Message for All: Meet the Beetle

Unitarian Society of New Haven
March 17, 2019

Meet the Beetle, By Jesse Greist

Years ago in the Thar Desert near the Jaisalmer Fort in Northwest India, I had a chance to ride a camel off among the giant sand dunes that mark the border between India and Pakistan.  As I waited in the cool of pre-dawn, staring up at the stars that spread across the fading night sky, I found my mind drifting, filling with dreams and budding poems about the nature of the universe, and my small place within it.  But those dreams and poems were abruptly interrupted when the camel I was about to ride did something totally natural.  Without a second thought, it went to the bathroom, right there in the sand, right in front of me.  Then, before I had a chance to say “ew” or make a joke about it to my companions, something really wild happened.  Out of nowhere, a beetle appeared.  It was about 3 inches long and had the most beautiful emerald green and jet black exoskeleton.  The beetle wasted no time running over to what the camel had (ahem) deposited onto the sand and it jumped right up on top of it!  The beetle turned around and did an amazing little dance before jumping back down.  It then turned around put its hind legs up against the round smelly ball, and began to push it away across the sand, leaving a clear, almost artistic track behind, almost like a path.  What a strange thing, I thought to myself: to be a creature that has no clear path forward, but leaves a perfectly sculpted one behind.  Little did I know, I was quite wrong about that.

Since it was still another half hour until I was supposed to leave on my journey, I turned my attention fully to the beetle for a time, and even followed it along.  I was impressed by the strength and determination it showed, but found myself even more blown away by the way it moved so confidently in a single direction, and made its way along pushing something twice its size and weight, all the while moving completely in reverse, with a view only of where it had been.

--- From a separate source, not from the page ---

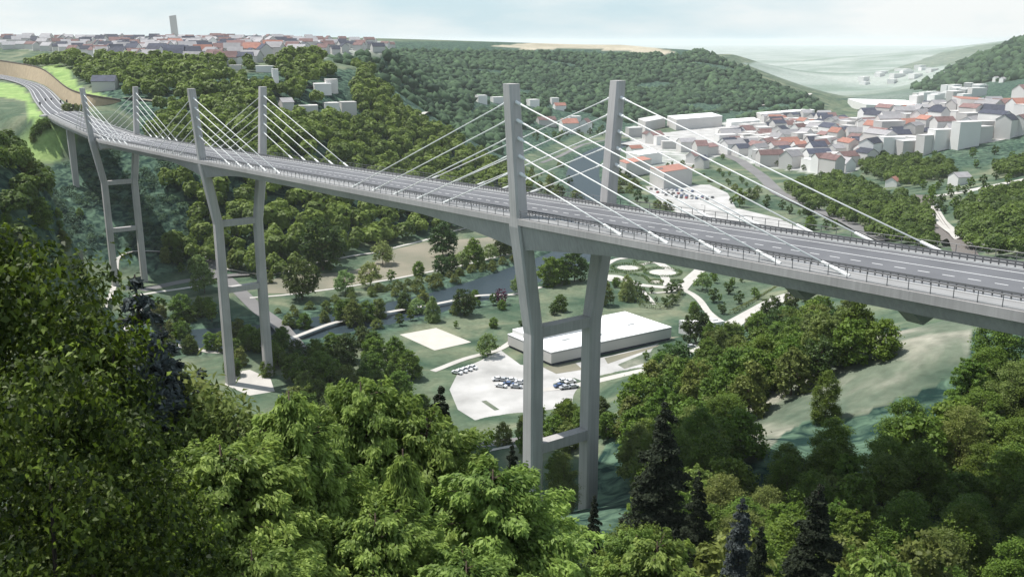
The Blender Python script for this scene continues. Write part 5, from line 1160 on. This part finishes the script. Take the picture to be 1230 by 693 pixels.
rr = nt.nodes.new('ShaderNodeValToRGB'); rr.color_ramp.elements[0].position = .44; rr.color_ramp.elements[1].position = .64; rr.color_ramp.elements[0].color = (4.2, 5.4, 5.9, 1); rr.color_ramp.elements[1].color = (6.5, 6.7, 6.7, 1)
L(nz.outputs['Fac'], rr.inputs['Fac']); sx = nt.nodes.new('ShaderNodeSeparateXYZ'); L(tc.outputs['Generated'], sx.inputs[0])
mr = nt.nodes.new('ShaderNodeMapRange'); mr.inputs['From Min'].default_value = .05; mr.inputs['From Max'].default_value = .75; mr.inputs['To Min'].default_value = .92; mr.inputs['To Max'].default_value = .50; L(sx.outputs['Z'], mr.inputs['Value'])
mx = nt.nodes.new('ShaderNodeMix'); mx.data_type = 'RGBA'; L(mr.outputs[0], mx.inputs[0]); L(sky.outputs[0], mx.inputs[6]); L(rr.outputs[0], mx.inputs[7]); L(mx.outputs[2], bg.inputs['Color']); bg.inputs['Strength'].default_value = .12; L(bg.outputs[0], out.inputs['Surface'])
sd = bpy.data.lights.new('sun', 'SUN'); sd.energy = 4.7; sd.angle = R(.5); sd.color = (1, .96, .90); so = bpy.data.objects.new('sun', sd); COL.objects.link(so)
from mathutils import Vector
dirv = Vector((sin(SUN_AZ) * cos(SUN_EL), cos(SUN_AZ) * cos(SUN_EL), sin(SUN_EL))); so.rotation_euler = dirv.to_track_quat('Z', 'Y').to_euler(); so.location = (0, 0, 400)
cd = bpy.data.cameras.new('camera'); cam = bpy.data.objects.new('camera', cd); COL.objects.link(cam); S.camera = cam
cam.location = (0, 0, ZC); cam.rotation_euler = (pi / 2 - PIT, 0, 0); cd.sensor_width = 36; cd.lens = FP / 1230 * 36; cd.clip_start = .5; cd.clip_end = 60000
S.view_settings.view_transform = 'Standard'; S.view_settings.look = 'None'; S.view_settings.exposure = 0.3; S.view_settings.gamma = 1
S.cycles.max_bounces = 6; S.cycles.diffuse_bounces = 3; S.cycles.transmission_bounces = 3; S.cycles.volume_bounces = 1; S.cycles.transparent_max_bounces = 6; S.cycles.use_denoising = True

In a few minutes in this service, the adults are going to hear a poem about the connection between the stars in the galaxy and a single dung beetle, moving the way this one did.  When I first heard the poem, I thought “What could the stars out in space and a tiny beetle have in common?”  Then I remembered that pre-dawn morning back in the desert waiting to climb on a camel and ride.

I have many wonderful memories of that adventure.  The camel ride was great.  The endless dunes and distant cities have left an ocean of memories that seem to swell up when I close my eyes or find a moment to dream.  Yet somehow, what never gets lost in that ocean is the tiny beetle, pushing a perfectly round ball along the sand, a ball which you or I might wrinkle our nose at, but which literally meant the difference between life and death, if not the survival of generations to that one small beetle.  I now know that when I saw the beetle jump up on top and begin dancing around it was actually connecting to the stars in the night sky, using the Milky Way galaxy itself to create a map in its mind of where it needed to go.  With those stars, the beetle didn’t need a path, a GPS, or any other kind of map.  It found the answer by looking up.  When it turned around and pushed with its hind legs, it used what nature had given to guide its way along, knowing where it was going while staring all the while back and back and further back.

So what did that beetle teach me that day? Look up, and you’ll see the map.  Look down, and you’ll know where you are.  Look back, and the way forward becomes clear as day, even in the dark of night.